In regards to the "The C comes from the limits term" my train of thought was that you can't say $$\int 0 dx = C$$ for an indefinite integral unless C=0, since $$\int 0 dx = 0 \int dx = 0$$ for any well defined integral, since you're multiplying by 0. I agree that C and 0 are in the same equivalence class but as I'm sure you know they aren't automatically equal as a result. The whole indefinite integral thing is often written with very sloppy notation, ie $$f(x) + C = \int \frac{df}{dx} dx$$ is bad notation, since you have a function dependent on x on the left yet x is integrated over on the right. As such you should really make the x on the RHS explicit, say as $$\int^{x} \frac{df}{dy} dy$$. If you put in some arbitrary limit as the other limit then you have $$\int_{a}^{x} \frac{df}{dy}dy = f(x) - f(a)$$. I acknowledge that I was also sloppy in saying "There's where C comes from" as not all C will be in the image of f for a in some specified domain, but I was more trying to get across to the thread starter where a constant term can arise. Yes, given an explicit f the possible f(a) in general only gives you part of the equivalence class but I'm sure the subtlety is lost on the thread starter. My comment about "You need an f" was that you can't get C from $$\int 0 dx$$, you have to have a non-zero function within the integral. 0 as the integrand is the only case where the indefinite integral is zero, if you view it as a definite integral whose limits you don't know. If you view it as a general equivalence class element then you should put in the +C.

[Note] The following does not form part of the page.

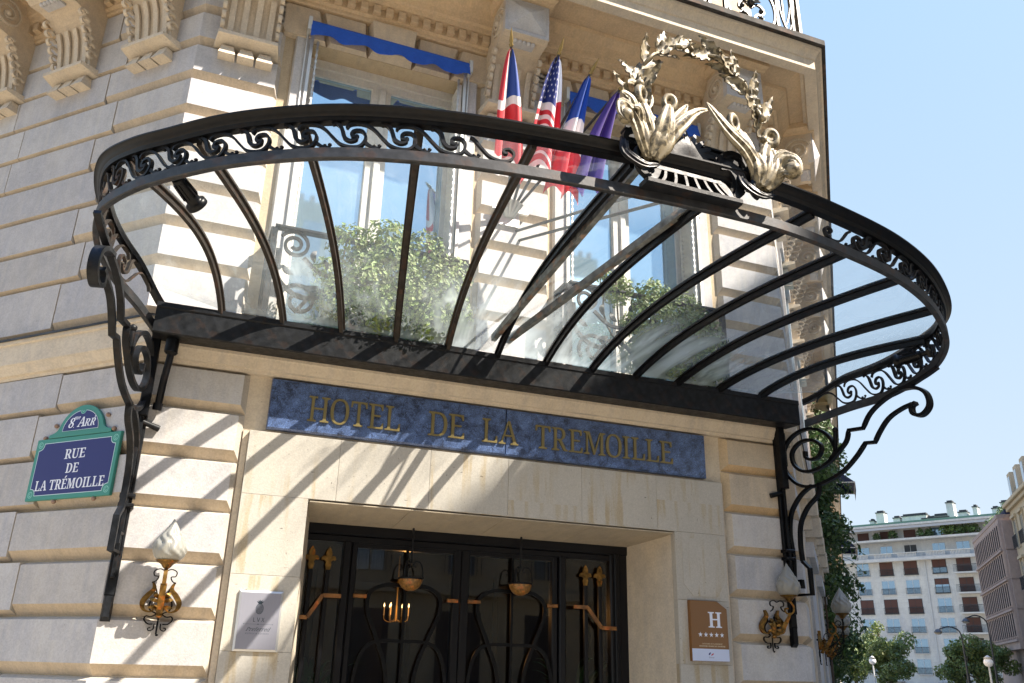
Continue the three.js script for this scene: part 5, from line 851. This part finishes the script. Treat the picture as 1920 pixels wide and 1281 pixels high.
{
  const l0 = wallLamp('wall_lamp', 'gilt scrolled wall lamp with frosted flame shade, sunlit, left of the entrance');
  l0.position.set(-0.842, 2.03, 0.057);
  const add = (label, f, x, y, z, extra = 0, group) => { const c = l0.clone(); c.name = numbered('wall_lamp'); c.userData = { label, category: 'wall lamp' }; if (group) c.userData.group = group; scene.add(c); inFrame(c, f, x, y, z); c.rotation.y += extra; return c; };
  const rl = add('black and gilt wall lamp with frosted flame shade right of the star plaque', 'C', 3.63, 2.06, 0.057);
  for (const n of ['glass_flame', 'cup', 'arm']) rl.children.filter((c) => c.name === n).forEach((c) => { const p = c.position; if (n === 'arm') { c.rotation.y = 0.95; } else { const d = 0.2; p.set(d * Math.sin(0.95), p.y, d * Math.cos(0.95)); } });
  const far = ['nearest wall lamp on the shaded side street wall, with large iron spirals', 'second wall lamp along the shaded side street wall', 'third wall lamp along the shaded side street wall below the ivy', 'fourth and farthest wall lamp along the shaded side street wall'];
  [1.75, 4.6, 7.6, 10.6].forEach((x, k) => {
    const c = add(far[k], 'R', x, 2.0 + 0.02 * k, 0.06, 0, undefined); c.children.filter((q) => ['glass_flame', 'cup'].includes(q.name)).forEach((q) => { q.position.z = 0.32; q.position.y += 0.06; });
    const s = []; for (const [z, y, r, tn] of [[0.13, -0.06, 0.075, 1], [0.27, 0.1, 0.06, -1], [0.22, -0.17, 0.06, 1]]) s.push(bar(spiral2(z, y, r, 0.012, tn > 0 ? -2 : 1, tn > 0 ? 8 : -9, 40).map(([a, b]) => V(0, b, a)), V(1, 0, 0), 0.01, 0.02)); s.push(tube([V(0, -0.2, 0.03), V(0, -0.13, 0.2), V(0, 0.0, 0.3), V(0, 0.16, 0.32)], 0.009, 20, 6));
    part('side_spiral', joined(s), ironSatin, c);
  });
}
// ------------------------------------------------------------------ ivy, awnings on the side street wall
{
  const t = thing('climbing_ivy', 'tall dark green curtain of ivy hanging down the side street wall', 'ivy'), ls = [], r = rng(77);
  for (let k = 0; k < 46; k++) { const y = lerp(1.6, 6.7, Math.pow(r(), 0.85)), x = 10.2 + (r() - 0.5) * 3.4, b = 0.16 + 0.30 * sstep(1.2, 4.5, y), p = fpt('R', x, y, 0.05 + 0.34 * r()); ls.push([p.x, y, p.z, 0.16 + 0.2 * r()]); }
  foliage('foliage', t, 9000, leafM(0.085, 0.16, 0.04), lumps(ls), 0.085, 78, (p, q) => 0.5 + 0.8 * q());
  const st = []; for (let k = 0; k < 14; k++) { const x = 10.2 + (r() - 0.5) * 3, a = fpt('R', x, 0.6, 0.05), b = fpt('R', x + (r() - 0.5), 3.5, 0.1), c = fpt('R', x + (r() - 0.5), 6.5, 0.08); st.push(tube([a, b, c], 0.015, 12, 5)); } part('stem', joined(st), std({ color: lin(0.1, 0.07, 0.05), roughness: 0.9 }), t);
  const tw = []; for (let k = 0; k < 16; k++) { const y = lerp(2.5, 6.2, r()), a = fpt('R', 10 + r() * 2, y, 0.4); const b = fpt('R', 10 + r() * 2, y - 0.2 - 0.3 * r(), 0.62 + 0.25 * r()); tw.push([a, b]); }
  part('trailing_stem', joined(tw.map(([a, b]) => tube([a, a.clone().lerp(b, 0.5).add(V(0, 0.08, 0)), b], 0.006, 8, 4))), std({ color: lin(0.07, 0.1, 0.04), roughness: 0.9 }), t);
  const r2 = rng(79); foliage('trailing_leaf', t, 260, leafM(0.06, 0.12, 0.03), (q) => { const [a, b] = tw[Math.floor(q() * tw.length)]; return [a.clone().lerp(b, 0.4 + 0.6 * q()).add(V(0.03 * (q() - 0.5), 0.06 * (q() - 0.5), 0.03 * (q() - 0.5))), unitV(q)]; }, 0.08, 80);
}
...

Also I claim the excuse of having replied while sitting on an enormously crowded train trying not to have people read over my shoulder.
That's a very reasonable sentiment, and completely understandable.
Cool. Didn't know that.
Ah, so that's it. In that case I would point out my previous comment about +, - (and in this case $$\cdot$$) in the rules being overloaded to the equivalence classes, so the RHS 0 is not a real (complex, whatever) zero, but rather the equivalence class for the zero function.
Alright. I've just always thought of indefinite integration as the inverse of differentiation, rather than an underspecified definite integral, so my natural way of thinking of it is in term of functions, rather than values, in which case the 0 case works out just fine.
Hah! I hope you made your way alright - lots of snow, currently.Also I claim the excuse of having replied while sitting on an enormously crowded train trying not to have people read over my shoulder.
I tend to think of indefinite integrals more as a definite integral which has not had its limits stated, though I admit this might not be the best way to think about it as it is quite a 'high school point of view'. The equivalence class method is better, as it includes the C which are not expressible as f(a) and the f(a) is not actually the C anyway (as you previously commented on).
It would seem that is a demonstration of how the integral of a derivative does not automatically yield the original function in the sense I stated, ie there are pairings (f,C) for which $$f(x) + C = \int_{a}^{x} \frac{df}{dx'} dx'$$ is not true for any a. Its interesting to note that the equation, if always true, would be a stronger statement than the FT of calculus because it implies the FToC regardless of whether such an a exist, applying derivatives to both sides gives you the FToC for f'(x).